Noémi Hepp, Homère en France au XVIIe siècle,

Paris, Klincksieck, 1968, p. 659-660.


Bruno Garnier, 2002

[A propos d'Homère]

L’Iliade et l’Odyssée de Madame Dacier sont la traduction la plus fidèle qui ait été publiée d’Homère au XVIIe siècle et il ne pouvait pas s’en publier alors de plus fidèle. Son plus grand mérite est d’avoir affirmé la prééminence de la philologie et l’importance des référents culturels du texte pour l’information des lecteurs. Il faut la créditer d’avoir ainsi contribué à séparer les fonctions respectives de l’auteur et du traducteur, comme l’a relevé Boivin dans sa critique de l’Iliade de La Motte. (p. 37-38).

Bruno Garnier, « Anne Dacier, un esprit moderne au pays des Anciens », in Jean Delisle (dir.), Portraits de traductrices, Arras, Artois Presses Université ; Ottawa, Presses de l’Université d’Ottawa, 2002, p. 13-54.


Journal des Sçavans, 1717

[Recension de l’Homère défendu]

Si Homere a mérité des éloges, & en a recû dans tous les siècles, on peut dire d’un autre côté, que jamais poëte n’a essuyé plus de critiques & de contradictions, sur tout dans ces derniers temps, & n’a eu un besoin plus pressant de secours. [...] Madame Dacier prétend y [dans Homère défendu] montrer que le P. Hardoüin, en faisant l’apologie d’Homere, luy a fait la plus grande injure que ce poëte ait jamais reçûë de ses ennemis les plus declarez. (p. 155).

[...]

Madame Dacier, non contente d’avoir combattu par le raisonnement les deux propositions du P. Hardoüin, s’applique à faire encore mieux sentir la fausseté du système de ce Père, en parcourant quelques-unes des explications qu’il donne à divers passages d’Homere, pour appuyer ce nouveau système : telles sont les explications de la fable de Jupiter lié par les autres dieux, & délivré par Thétis à l’aide de Briarée [etc.]. Une discussion plus particuliere de ces explications, & des reflexions égayées qu’elles donnent occasion de faire à Madame Dacier, nous meneroit trop loin.

Nous ne devons pas oublier d’avertir que si elle attaque vivement le systéme du P. Hardoüin, elle ne repousse pas avec moins de force les critiques de cet adversaire, qui n’est pas content de la maniere dont cette sçavante interprete a traduit divers passages de l’Iliade.
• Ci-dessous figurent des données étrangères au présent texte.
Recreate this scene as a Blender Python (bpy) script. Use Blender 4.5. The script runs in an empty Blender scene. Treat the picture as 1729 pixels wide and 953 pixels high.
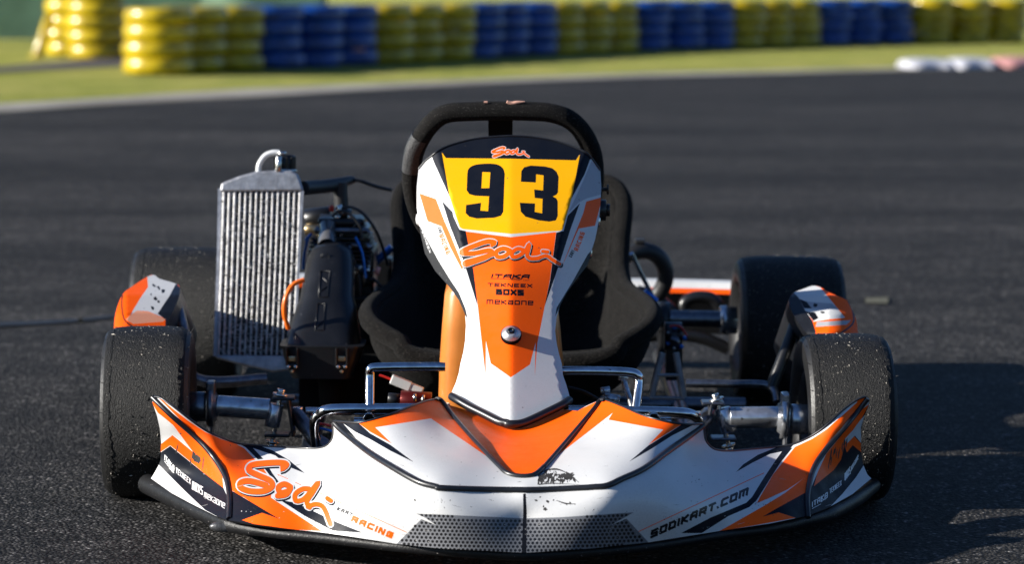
import bpy, bmesh, math, random
import numpy as np
from mathutils import Vector, Matrix
from mathutils.geometry import delaunay_2d_cdt
random.seed(7); rng = np.random.default_rng(7)
S = bpy.context.scene
COL = S.collection
rad = math.radians

# ------------------------------------------------------------------ camera, sky, sun, exposure
F = 4820.0                                   # focal length in photo pixels (1729 wide)
CAM = np.array([0.0, -4.45, 0.83])
PITCH, ROLL = rad(6.25), rad(0.4)
fw = np.array([0, math.cos(PITCH), -math.sin(PITCH)])
up0 = np.array([0, math.sin(PITCH), math.cos(PITCH)]); r0 = np.array([1.0, 0, 0])
RT = r0*math.cos(ROLL) + up0*math.sin(ROLL)
UP = up0*math.cos(ROLL) - r0*math.sin(ROLL)
cd = bpy.data.cameras.new('camera'); cam = bpy.data.objects.new('camera', cd); COL.objects.link(cam)
m = Matrix(((RT[0], UP[0], -fw[0], CAM[0]), (RT[1], UP[1], -fw[1], CAM[1]), (RT[2], UP[2], -fw[2], CAM[2]), (0, 0, 0, 1)))
cam.matrix_world = m
cd.sensor_width = 36; cd.lens = F/1729*36; cd.clip_start = .1; cd.clip_end = 3000
cd.dof.use_dof = True; cd.dof.focus_distance = 4.17; cd.dof.aperture_fstop = 5.2
S.camera = cam

SUN_A, SUN_E = rad(13), rad(20.5)              # sun from the left, a little in front of the kart
to_sun = Vector((-math.cos(SUN_E)*math.cos(SUN_A), -math.cos(SUN_E)*math.sin(SUN_A), math.sin(SUN_E)))
W = bpy.data.worlds.new('World'); S.world = W; W.use_nodes = True
nt = W.node_tree; nt.nodes.clear()
sky = nt.nodes.new('ShaderNodeTexSky'); sky.sky_type = 'NISHITA'; sky.sun_disc = False
sky.sun_elevation = SUN_E; sky.sun_rotation = math.atan2(to_sun.x, to_sun.y)
sky.air_density = 1.0; sky.dust_density = .6; sky.ozone_density = 1.5
bg = nt.nodes.new('ShaderNodeBackground'); bg.inputs[1].default_value = .044
wo = nt.nodes.new('ShaderNodeOutputWorld')
hs = nt.nodes.new('ShaderNodeMix'); hs.data_type = 'RGBA'; hs.blend_type = 'MULTIPLY'; hs.inputs[0].default_value = 1; hs.inputs[7].default_value = (.66, .90, 1.28, 1)
nt.links.new(sky.outputs[0], hs.inputs[6]); nt.links.new(hs.outputs[2], bg.inputs[0]); nt.links.new(bg.outputs[0], wo.inputs[0])
sl = bpy.data.lights.new('sun', 'SUN'); sl.energy = 5.0; sl.angle = rad(.53); sl.color = (1, .95, .87)
so = bpy.data.objects.new('sun', sl); COL.objects.link(so)
so.rotation_euler = to_sun.to_track_quat('Z', 'Y').to_euler(); so.location = (-20, -6, 9)
S.view_settings.view_transform = 'Standard'; S.view_settings.look = 'None'
S.view_settings.exposure = 1.08; S.view_settings.gamma = 1; S.view_settings.use_curve_mapping = False

# ------------------------------------------------------------------ back-projection of photo pixels to real distances
def ray(px, py):
    u = (np.asarray(px, float)-864.5)/F; v = -(np.asarray(py, float)-476.5)/F
    return u[..., None]*RT + v[..., None]*UP + fw
def P(px, py, Y):
    d = ray(px, py); t = (np.asarray(Y, float)-CAM[1])/d[..., 1]
    return CAM + t[..., None]*d
def PZ(px, py, z):
    d = ray(px, py); t = (np.asarray(z, float)-CAM[2])/d[..., 2]
    return CAM + t[..., None]*d
def V(px, py, Y): return Vector(P(px, py, Y))
def G(px, py, z=0): return Vector(PZ(px, py, z))
def Z(ox, oy, pts): return [(ox+x/4.002, oy+y/4.002) for x, y in pts]
def z1(*p): return Z(240, 660, p)
def z2(*p): return Z(520, 715, p)
def z3(*p): return Z(820, 715, p)
def z4(*p): return Z(1080, 660, p)
def z5(*p): return Z(520, 590, p)
def z6(*p): return Z(800, 590, p)
def z7(*p): return Z(650, 210, p)
def z8(*p): return Z(650, 400, p)

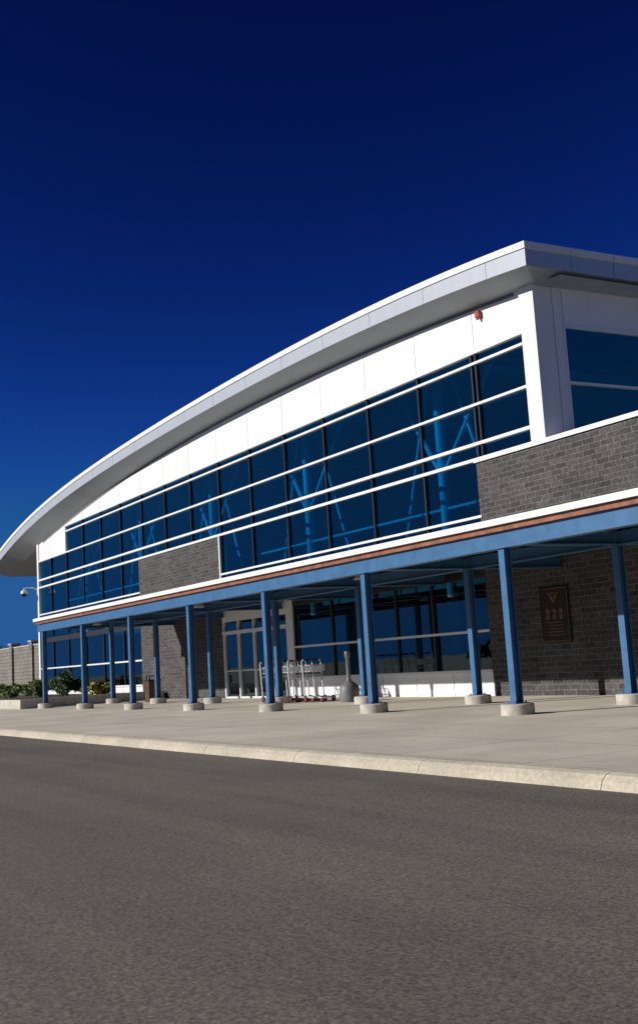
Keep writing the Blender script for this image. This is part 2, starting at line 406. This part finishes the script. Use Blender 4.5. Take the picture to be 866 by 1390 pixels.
for i in range(0,10):
    x=5*i
    for y,zb in ((0,.2),(2.86,.2)):
        zt_=3.075 if y==0 else 3.115
        hw=.085
        cl.box(x-hw,x+hw,y-hw,y-hw+.02,zb+.02,zt_); cl.box(x-hw,x+hw,y+hw-.02,y+hw,zb+.02,zt_); cl.box(x-.012,x+.012,y-hw+.02,y+hw-.02,zb+.02,zt_)
        bp.box(x-.15,x+.15,y-.15,y+.15,zb,zb+.018)
        for dx_ in (-.11,.11):
            for dy in (-.12,.12): bp.tube((x+dx_,y+dy,zb+.018),(x+dx_,y+dy,zb+.05),.014)
        pr.lathe([(.31,-.02),(.31,.18),(.295,.197),(.28,.2)],(x,y,0),28)
cl.obj("canopy_columns",blue,B); bp.obj("column_base_plates",blue,B); pr.obj("column_piers",concrete,B,smooth=True)

# ------------------------------------------------------------------ small things
for (x,y) in ((2.5,1.4),(22.5,1.4),(12.5,1.4),(32.5,1.4)):
    e=empty("canopy_downlight",(x,y,3.40))
    l=MB(); l.lathe([(.05,0.0),(.05,-.05),(.09,-.07),(.17,-.24),(.165,-.25)],seg=20); l.obj("shade",frame_white,e,smooth=True)
    l=MB(); l.lathe([(.14,-.252),(.12,-.262)],seg=20); l.obj("lens",grey_pl,e)
e=empty("alarm_strobe",(22.6,W-.12,10.38))
l=MB(); l.box(-.08,.08,-.05,.08,-.08,.10); l.obj("housing",red,e,bevel=.015)
l=MB(); l.lathe([(.04,0),(.04,.05),(.02,.07)],(0,-.02,-.15),12); l.obj("beacon",red,e,smooth=True)
e=empty("security_camera",(-20.5,W,6.35))
l=MB(); l.path([(0,0,-.1),(-.1,-.3,.12),(-.3,-.8,.12),(-.3,-.8,0)],.035); l.box(-.03,.03,-.12,.0,-.35,.12); l.obj("arm",frame_white,e,smooth=True)
l=MB(); l.lathe([(.06,.12),(.17,.06),(.19,-.05),(.19,-.1)],(-.3,-.8,-.1),20); l.obj("housing",frame_white,e,smooth=True)
l=MB(); l.lathe([(.17,-.1),(.14,-.2),(.06,-.27),(.01,-.28)],(-.3,-.8,-.1),20); l.obj("dome",darkm,e,smooth=True)
e=empty("wall_plaque",(24.65,W-.065,2.0))
l=MB(); l.box(-.55,.55,-.04,0,-.7,.7); l.obj("plate",bronze,e,bevel=.01)
l=MB()
for (a,bb,z0,z1) in ((-.52,.52,.645,.665),(-.52,.52,-.665,-.645)): l.box(a,bb,-.055,-.041,z0,z1)
l.box(-.52,-.50,-.055,-.041,-.64,.64); l.box(.50,.52,-.055,-.041,-.64,.64)
l.quad([(-.16,-.05,.5),(0,-.05,.25),(.16,-.05,.5),(.06,-.05,.5),(0,-.05,.40),(-.06,-.05,.5)])
l.box(-.2,.2,-.05,-.041,.52,.55)
for cxp in (-.25,.0,.25):
    l.tube((cxp,-.041,.10),(cxp,-.055,.10),.07,.06,16); l.box(cxp-.06,cxp+.06,-.05,-.041,-.12,.0)
for i in range(5):
    w=random.uniform(.25,.4); l.box(-w,w,-.047,-.041,-.2-.08*i,-.18-.08*i)
l.obj("relief",gold,e)
e=empty("cigarette_receptacle",(18.1,3.5,0))
l=MB(); l.lathe([(.28,0),(.29,.03),(.29,.36),(.26,.46),(.18,.53),(.08,.59),(.055,.66),(.055,1.25),(.08,1.28),(.085,1.42),(.06,1.47),(.01,1.48)],seg=28); l.obj("body",grey_pl,e,smooth=True)
e=empty("trash_bin",(3.6,3.2,0))
l=MB(); l.box(-.24,.24,-.24,.24,.04,.85); l.obj("panels",brownm,e,bevel=.02)
l=MB()
l.box(-.27,.27,-.27,.27,.85,.9); l.box(-.2,.2,-.2,.2,1.02,1.06)
for a in (-.18,.18):
    for bb in (-.18,.18): l.box(a-.02,a+.02,bb-.02,bb+.02,.9,1.02)
for a in (-.22,-.11,0,.11,.22): l.box(a-.008,a+.008,-.248,-.24,.06,.83)
l.obj("lid",darkm,e)
def cart(x,y):
    e=empty("luggage_cart",(x,y,0))
    l=MB(); r_=.022
    l.path([(-.02,-.33,.16),(-.12,-.33,1.2),(-.13,-.29,1.27),(-.13,.29,1.27),(-.12,.33,1.2),(-.02,.33,.16)],r_)
    l.path([(-.08,-.33,.80),(-.08,.33,.80)],.014)
    l.path([(-.02,-.33,.16),(.85,-.24,.13),(.95,0,.13),(.85,.24,.13),(-.02,.33,.16)],r_)
    for t in (.2,.4,.6): l.path([(t,-.31+.09*t,.145),(t,.31-.09*t,.145)],.01)
    for yy in (-.12,0,.12): l.path([(0,yy,.15),(.9,yy,.13)],.011)
    for z in (.92,1.10): l.path([(-.10,-.27,z),(.22,-.24,z),(.22,.24,z),(-.10,.27,z)],.012,6)
    for yy in (-.24,-.12,0,.12,.24): l.path([(.22,yy,1.10),(.22,yy,.92),(-.09,yy,.9)],.007,6)
    for xx in (.0,.11):
        for yy in (-.26,.26): l.path([(xx,yy,1.1),(xx,yy,.92)],.007,6)
    l.obj("frame",chrome,e,smooth=True)
    l=MB(); h=MB()
    for (xx,yy) in ((.02,-.34),(.02,.34),(.78,-.2),(.78,.2)):
        l.tube((xx,yy-.025,.095),(xx,yy+.025,.095),.095,.095,16)
        h.tube((xx,yy-.03,.095),(xx,yy+.03,.095),.055,.055,12)
    l.tube((-.13,-.25,1.27),(-.13,.25,1.27),.028,.028,10)
    l.obj("wheels_and_grip",rubber,e,smooth=True)
    h.obj("wheel_hubs",red,e)
    l=MB(); l.box(.221,.232,-.2,.2,.93,1.07); l.obj("sign_panel",frame_white,e)
for i in range(7): cart(12.8+.48*i,3.7+random.uniform(-.03,.03))

# ------------------------------------------------------------------ left side
pl=MB()
pl.box(-60,-1.2,-.7,-.5,0,.38); pl.box(-1.4,-1.2,-.5,5.6,0,.38)
pl.obj("planter_wall",concrete,bevel=.02)
g=MB(); g.box(-60,-1.4,-.5,5.7,0,.30); g.obj("planting_bed",soil)
wl=MB()
wl.box(-90,-20.6,9,9.3,-.17,3.5,0)
for i in range(14): 
    x=-23-5.2*i; wl.box(x-.35,x+.35,8.85,9.45,-.17,3.75,0)
    wl.box(x-.42,x+.42,8.78,9.52,3.75,3.85,1)
wl.box(-90,-20.6,8.94,9.36,3.5,3.58,1)
wl.obj("screen_wall",[blockwall,concrete])

def leafmat(name,c0,c1):
    m,nt,b=newmat(name); geo=N(nt,"ShaderNodeNewGeometry")
    nt.links.new(ramp(nt,geo.outputs["Random Per Island"],[(0,c0),(1,c1)]),b.inputs["Base Color"]); b.inputs["Roughness"].default_value=.7
    return m
leafd=leafmat("leaf_dark",(.015,.04,.012),(.05,.11,.03)); leafl=leafmat("leaf_light",(.05,.09,.02),(.14,.2,.05)); flower=leafmat("yellow_petals",(.45,.26,.01),(.7,.5,.05))
def shrub(name,x,y,z,rx,ry,rz,n,mats,fl=0,size=.07):
    l=MB()
    clumps=[(random.gauss(0,.45),random.gauss(0,.45),random.uniform(.25,.9),random.uniform(.3,.5)) for _ in range(12)]
    for _ in range(6):
        a=random.uniform(0,6.28); l.tube((0,0,0),(rx*.5*math.cos(a),ry*.5*math.sin(a),rz*.8),.02,.008,5,0)
    for i in range(n):
        cx,cy,cz,cr=random.choice(clumps)
        d=Vector((random.gauss(0,1),random.gauss(0,1),random.gauss(0,1))).normalized()*cr*random.uniform(.6,1)
        p=Vector(((cx+d.x)*rx,(cy+d.y)*ry,max(.02,(cz+d.z*.6)*rz)))
        u=Vector((random.gauss(0,1),random.gauss(0,1),random.gauss(0,1))).normalized(); v=u.orthogonal().normalized(); s_=size*random.uniform(.6,1.3)
        mi=1 if random.random()<fl else 0
        l.quad([p-u*s_,p-v*s_*.5,p+u*s_,p+v*s_*.5],mi)
    l.obj(name,mats,loc=(x,y,z))
shrub("shrub",-4.2,2.2,.3,.75,.7,1.15,2600,[leafd,flower])
shrub("flowering_shrub",-2.3,3.0,.3,.6,.6,.55,1500,[leafl,flower],.35)
for i in range(8):
    shrub("shrub",-8-2.6*i+random.uniform(-.5,.5),random.uniform(.8,4),.3,random.uniform(.7,1.1),.8,random.uniform(.5,.8),1500,[random.choice([leafd,leafl]),flower],random.choice([0,0,.08]))
random.seed(3)
l=MB()
for i in range(5000):
    x=random.uniform(-200,200); h=5+2.5*math.sin(x*.07)+1.5*math.sin(x*.23+1)
    z=random.uniform(0,1)**.8*h; y=-160+random.uniform(-5,5); s_=random.uniform(.5,1.3)
    u=Vector((random.gauss(0,1),random.gauss(0,1),random.gauss(0,1))).normalized(); v=u.orthogonal().normalized(); p=Vector((x,y,z))
    l.quad([p-u*s_,p-v*s_,p+u*s_,p+v*s_])
l.obj("unseen_reflection_trees",leafd)  # invented tree line, out of view behind the camera, added for glass reflections

# ------------------------------------------------------------------ light
EL=math.radians(23.5); AZ=math.radians(20)
S=Vector((-math.sin(AZ)*math.cos(EL),-math.cos(AZ)*math.cos(EL),math.sin(EL)))
sun=bpy.data.lights.new("sun","SUN"); sun.energy=5; sun.angle=math.radians(.5); sun.color=(1,.955,.88)
so_=bpy.data.objects.new("sun",sun); scene.collection.objects.link(so_); so_.rotation_euler=S.to_track_quat('Z','Y').to_euler()
w=bpy.data.worlds.new("World"); scene.world=w; w.use_nodes=True; nt=w.node_tree
bg=nt.nodes["Background"]; sky=nt.nodes.new("ShaderNodeTexSky"); sky.sky_type='NISHITA'; sky.sun_disc=False
sky.sun_elevation=EL; sky.sun_rotation=math.atan2(S.x,S.y); sky.air_density=.8; sky.dust_density=.1; sky.ozone_density=6; sky.altitude=600
sp=nt.nodes.new("ShaderNodeSeparateColor"); cb=nt.nodes.new("ShaderNodeCombineColor"); nt.links.new(sky.outputs[0],sp.inputs[0])
for i,(mxv,g_,k_) in enumerate(((1.6,2.4,.085),(2.8,2.7,.080),(4.6,2.3,.115))):
    a=nt.nodes.new("ShaderNodeMath"); a.operation='SMOOTH_MIN'; a.inputs[1].default_value=mxv; a.inputs[2].default_value=.8
    b_=nt.nodes.new("ShaderNodeMath"); b_.operation='POWER'; b_.inputs[1].default_value=g_
    c_=nt.nodes.new("ShaderNodeMath"); c_.operation='MULTIPLY'; c_.inputs[1].default_value=k_
    nt.links.new(sp.outputs[i],a.inputs[0]); nt.links.new(a.outputs[0],b_.inputs[0]); nt.links.new(b_.outputs[0],c_.inputs[0]); nt.links.new(c_.outputs[0],cb.inputs[i])
nt.links.new(cb.outputs[0],bg.inputs[0]); bg.inputs[1].default_value=.08
# ------------------------------------------------------------------ camera
cd=bpy.data.cameras.new("camera"); co=bpy.data.objects.new("camera",cd); scene.collection.objects.link(co)
F=Vector((-.85641841,.49262945,.1544789)); R=Vector((.48963891,.86989006,-.05954007)); U=R.cross(F)
M=Matrix(((R.x,U.x,-F.x,47.456),(R.y,U.y,-F.y,-13.968),(R.z,U.z,-F.z,1.165),(0,0,0,1)))
co.matrix_world=M
cd.sensor_fit='HORIZONTAL'; cd.sensor_width=36; cd.lens=1594/866*36; cd.shift_y=-45/866; cd.clip_end=6000; cd.clip_start=.1
scene.camera=co
scene.view_settings.view_transform='Standard'; scene.view_settings.look='None'; scene.view_settings.exposure=0
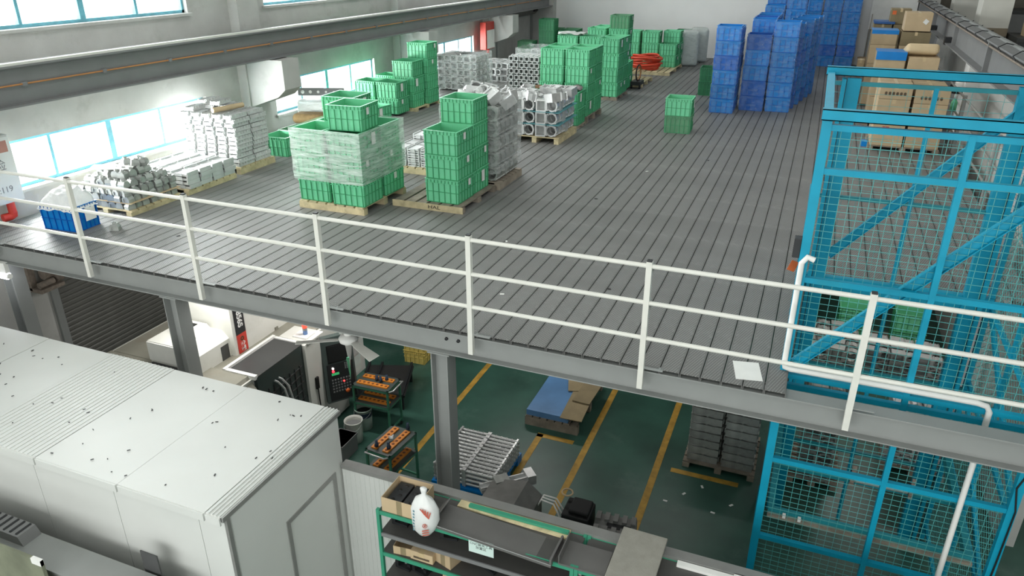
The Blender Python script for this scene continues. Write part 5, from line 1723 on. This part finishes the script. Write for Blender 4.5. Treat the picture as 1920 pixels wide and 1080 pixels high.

On peut voir de quelle sorte elle justifie son interpretation ; sur tout par rapport à un endroit du 23e Livre, où il est parlé de l’état des ames aprés la mort : & un autre du dernier Livre, où il s’agit de déterminer les veritables bornes des Etats de Priam. (p. 160).

Journal des Sçavans, 1717, X (8 mars), p. 155-160.


[1] Le passage entre //…// est une variante.